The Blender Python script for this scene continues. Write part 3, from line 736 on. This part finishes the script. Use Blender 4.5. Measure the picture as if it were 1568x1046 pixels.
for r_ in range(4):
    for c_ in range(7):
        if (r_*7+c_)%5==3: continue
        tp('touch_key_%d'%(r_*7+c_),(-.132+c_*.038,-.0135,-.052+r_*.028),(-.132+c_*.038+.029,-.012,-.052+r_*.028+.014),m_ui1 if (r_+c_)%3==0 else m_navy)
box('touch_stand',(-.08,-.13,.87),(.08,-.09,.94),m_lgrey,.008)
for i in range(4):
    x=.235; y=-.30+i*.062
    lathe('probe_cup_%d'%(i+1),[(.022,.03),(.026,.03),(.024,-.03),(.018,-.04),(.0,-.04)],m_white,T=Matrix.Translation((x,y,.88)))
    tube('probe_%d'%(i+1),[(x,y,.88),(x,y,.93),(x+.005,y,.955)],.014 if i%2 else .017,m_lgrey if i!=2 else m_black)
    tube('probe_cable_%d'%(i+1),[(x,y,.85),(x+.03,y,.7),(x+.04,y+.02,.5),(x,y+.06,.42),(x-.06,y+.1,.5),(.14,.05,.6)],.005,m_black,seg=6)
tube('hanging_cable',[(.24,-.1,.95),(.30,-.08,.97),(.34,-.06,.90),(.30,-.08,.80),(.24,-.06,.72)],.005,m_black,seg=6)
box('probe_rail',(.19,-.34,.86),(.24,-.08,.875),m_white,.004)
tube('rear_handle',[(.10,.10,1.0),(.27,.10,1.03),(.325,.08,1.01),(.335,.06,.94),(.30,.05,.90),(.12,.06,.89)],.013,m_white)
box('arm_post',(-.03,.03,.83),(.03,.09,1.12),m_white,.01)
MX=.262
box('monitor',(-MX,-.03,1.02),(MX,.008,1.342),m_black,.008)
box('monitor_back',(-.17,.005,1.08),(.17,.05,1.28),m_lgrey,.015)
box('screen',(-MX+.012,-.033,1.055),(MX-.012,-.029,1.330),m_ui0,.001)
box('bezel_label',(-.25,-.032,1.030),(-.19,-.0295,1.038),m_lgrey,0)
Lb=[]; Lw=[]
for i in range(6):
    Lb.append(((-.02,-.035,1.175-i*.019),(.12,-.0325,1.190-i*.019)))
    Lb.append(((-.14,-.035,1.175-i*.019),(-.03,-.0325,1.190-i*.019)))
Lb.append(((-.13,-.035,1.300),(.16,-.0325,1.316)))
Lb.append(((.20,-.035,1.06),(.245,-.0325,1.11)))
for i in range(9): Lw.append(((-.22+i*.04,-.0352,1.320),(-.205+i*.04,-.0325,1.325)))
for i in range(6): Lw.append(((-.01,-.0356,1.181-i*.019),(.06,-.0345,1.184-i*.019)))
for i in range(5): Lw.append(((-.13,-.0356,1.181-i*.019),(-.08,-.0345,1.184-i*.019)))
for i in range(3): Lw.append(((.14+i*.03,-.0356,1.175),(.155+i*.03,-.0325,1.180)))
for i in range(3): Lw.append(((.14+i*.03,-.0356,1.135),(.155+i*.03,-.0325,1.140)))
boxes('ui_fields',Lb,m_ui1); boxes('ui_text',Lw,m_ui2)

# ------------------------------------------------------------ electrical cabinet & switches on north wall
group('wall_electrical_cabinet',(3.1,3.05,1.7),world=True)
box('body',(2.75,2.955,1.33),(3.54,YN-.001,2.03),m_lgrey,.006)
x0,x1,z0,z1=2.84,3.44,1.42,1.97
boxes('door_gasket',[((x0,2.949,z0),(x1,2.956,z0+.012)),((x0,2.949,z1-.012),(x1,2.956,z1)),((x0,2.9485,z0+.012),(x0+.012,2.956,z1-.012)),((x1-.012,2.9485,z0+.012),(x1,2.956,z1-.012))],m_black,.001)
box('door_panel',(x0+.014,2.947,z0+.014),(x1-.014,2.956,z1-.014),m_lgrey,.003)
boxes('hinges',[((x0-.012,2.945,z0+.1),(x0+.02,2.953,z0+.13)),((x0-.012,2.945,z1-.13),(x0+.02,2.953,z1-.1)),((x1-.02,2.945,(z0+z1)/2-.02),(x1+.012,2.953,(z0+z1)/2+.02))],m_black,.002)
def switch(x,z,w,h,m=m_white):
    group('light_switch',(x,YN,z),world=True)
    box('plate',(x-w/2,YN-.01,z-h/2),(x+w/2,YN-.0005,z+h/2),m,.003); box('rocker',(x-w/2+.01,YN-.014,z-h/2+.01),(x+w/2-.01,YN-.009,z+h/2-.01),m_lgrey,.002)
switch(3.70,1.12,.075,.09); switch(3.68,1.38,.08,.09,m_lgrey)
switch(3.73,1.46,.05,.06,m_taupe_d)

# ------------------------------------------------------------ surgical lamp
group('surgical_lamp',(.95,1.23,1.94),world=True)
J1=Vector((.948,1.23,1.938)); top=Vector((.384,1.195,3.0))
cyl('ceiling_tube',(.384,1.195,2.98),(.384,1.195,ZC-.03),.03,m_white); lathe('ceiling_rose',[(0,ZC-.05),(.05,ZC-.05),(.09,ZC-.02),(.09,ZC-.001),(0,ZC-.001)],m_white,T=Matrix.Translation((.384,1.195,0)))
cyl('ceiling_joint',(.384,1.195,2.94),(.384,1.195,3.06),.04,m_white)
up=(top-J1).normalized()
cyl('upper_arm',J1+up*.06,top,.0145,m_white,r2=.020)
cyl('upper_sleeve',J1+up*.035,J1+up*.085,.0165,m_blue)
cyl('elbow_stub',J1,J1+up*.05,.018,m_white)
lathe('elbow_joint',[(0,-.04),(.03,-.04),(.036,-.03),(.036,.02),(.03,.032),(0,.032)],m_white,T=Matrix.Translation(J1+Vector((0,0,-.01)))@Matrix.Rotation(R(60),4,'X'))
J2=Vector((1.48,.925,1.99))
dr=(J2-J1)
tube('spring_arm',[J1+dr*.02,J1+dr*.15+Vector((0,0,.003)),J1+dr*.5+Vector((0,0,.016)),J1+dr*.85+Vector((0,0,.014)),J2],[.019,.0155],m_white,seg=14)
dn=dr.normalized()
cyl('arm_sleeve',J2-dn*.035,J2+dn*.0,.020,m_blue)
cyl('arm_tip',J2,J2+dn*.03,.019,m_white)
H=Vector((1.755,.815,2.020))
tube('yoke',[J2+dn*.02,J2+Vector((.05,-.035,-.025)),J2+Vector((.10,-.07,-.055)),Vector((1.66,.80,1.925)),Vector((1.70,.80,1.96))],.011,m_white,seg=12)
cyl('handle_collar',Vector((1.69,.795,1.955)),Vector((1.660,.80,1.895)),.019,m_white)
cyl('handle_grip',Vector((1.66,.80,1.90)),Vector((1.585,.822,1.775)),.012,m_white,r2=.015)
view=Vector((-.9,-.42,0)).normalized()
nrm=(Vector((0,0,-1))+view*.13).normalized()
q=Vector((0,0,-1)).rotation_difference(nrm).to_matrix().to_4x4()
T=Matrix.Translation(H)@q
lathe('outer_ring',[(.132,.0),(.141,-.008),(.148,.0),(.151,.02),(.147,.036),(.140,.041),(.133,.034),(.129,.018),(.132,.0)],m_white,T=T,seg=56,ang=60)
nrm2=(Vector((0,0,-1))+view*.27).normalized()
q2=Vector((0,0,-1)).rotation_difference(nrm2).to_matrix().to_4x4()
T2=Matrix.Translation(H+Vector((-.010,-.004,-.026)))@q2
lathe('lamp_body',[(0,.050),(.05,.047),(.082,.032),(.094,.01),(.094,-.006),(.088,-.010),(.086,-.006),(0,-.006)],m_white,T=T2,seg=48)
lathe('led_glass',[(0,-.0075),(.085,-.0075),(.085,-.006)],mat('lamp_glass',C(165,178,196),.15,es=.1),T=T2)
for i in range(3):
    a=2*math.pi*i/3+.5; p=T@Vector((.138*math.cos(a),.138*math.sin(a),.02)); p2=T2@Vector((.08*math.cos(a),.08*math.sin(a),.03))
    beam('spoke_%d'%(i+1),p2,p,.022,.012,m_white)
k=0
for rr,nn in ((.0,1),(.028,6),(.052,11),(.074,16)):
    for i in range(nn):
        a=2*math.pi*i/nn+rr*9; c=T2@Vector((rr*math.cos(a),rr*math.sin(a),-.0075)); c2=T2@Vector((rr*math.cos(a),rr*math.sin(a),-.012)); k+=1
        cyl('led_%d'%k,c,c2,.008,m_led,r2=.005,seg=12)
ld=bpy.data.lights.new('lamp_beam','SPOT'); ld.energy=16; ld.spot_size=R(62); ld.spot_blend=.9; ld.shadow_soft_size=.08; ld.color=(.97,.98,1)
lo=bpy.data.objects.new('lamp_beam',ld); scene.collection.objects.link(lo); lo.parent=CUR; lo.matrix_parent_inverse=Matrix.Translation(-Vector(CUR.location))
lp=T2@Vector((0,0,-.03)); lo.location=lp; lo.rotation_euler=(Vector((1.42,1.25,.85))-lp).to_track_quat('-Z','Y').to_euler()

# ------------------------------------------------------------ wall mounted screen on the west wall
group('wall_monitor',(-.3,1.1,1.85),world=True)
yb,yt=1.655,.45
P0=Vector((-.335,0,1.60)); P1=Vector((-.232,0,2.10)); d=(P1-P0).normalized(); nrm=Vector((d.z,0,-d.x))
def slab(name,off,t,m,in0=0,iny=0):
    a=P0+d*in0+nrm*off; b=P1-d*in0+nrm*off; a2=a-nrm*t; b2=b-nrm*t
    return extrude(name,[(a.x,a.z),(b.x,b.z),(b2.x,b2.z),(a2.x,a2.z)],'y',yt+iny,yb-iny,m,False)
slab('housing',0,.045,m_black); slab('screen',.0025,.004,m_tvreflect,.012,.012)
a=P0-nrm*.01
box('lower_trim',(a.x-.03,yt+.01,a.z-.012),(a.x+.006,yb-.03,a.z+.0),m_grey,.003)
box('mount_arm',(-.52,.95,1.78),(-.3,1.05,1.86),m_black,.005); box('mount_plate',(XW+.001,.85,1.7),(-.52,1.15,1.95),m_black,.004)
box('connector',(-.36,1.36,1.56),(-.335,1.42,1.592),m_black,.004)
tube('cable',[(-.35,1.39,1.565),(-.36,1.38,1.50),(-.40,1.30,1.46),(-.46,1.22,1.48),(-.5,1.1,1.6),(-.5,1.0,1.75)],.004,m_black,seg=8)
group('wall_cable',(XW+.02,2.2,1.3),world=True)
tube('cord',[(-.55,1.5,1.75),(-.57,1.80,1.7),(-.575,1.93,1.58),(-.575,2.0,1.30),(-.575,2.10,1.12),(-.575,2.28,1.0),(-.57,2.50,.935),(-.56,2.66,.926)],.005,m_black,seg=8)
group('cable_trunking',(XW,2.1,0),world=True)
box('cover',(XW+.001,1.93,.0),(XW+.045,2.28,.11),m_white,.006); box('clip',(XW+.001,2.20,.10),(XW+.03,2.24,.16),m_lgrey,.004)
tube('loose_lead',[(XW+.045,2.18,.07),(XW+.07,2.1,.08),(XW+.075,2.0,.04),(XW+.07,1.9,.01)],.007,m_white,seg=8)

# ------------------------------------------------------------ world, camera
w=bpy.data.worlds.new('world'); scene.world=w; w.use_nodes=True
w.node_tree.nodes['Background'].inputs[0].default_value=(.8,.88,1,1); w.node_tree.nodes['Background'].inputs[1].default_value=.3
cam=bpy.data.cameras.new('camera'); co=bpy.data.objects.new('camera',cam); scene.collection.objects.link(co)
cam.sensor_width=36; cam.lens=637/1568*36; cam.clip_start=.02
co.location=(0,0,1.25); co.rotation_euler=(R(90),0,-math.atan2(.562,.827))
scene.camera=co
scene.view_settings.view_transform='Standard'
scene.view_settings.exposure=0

----------------------------------------

* Work to complete *
Count every line in the data that contains the word "scene", then give that count and nothing else.

* Task output *
7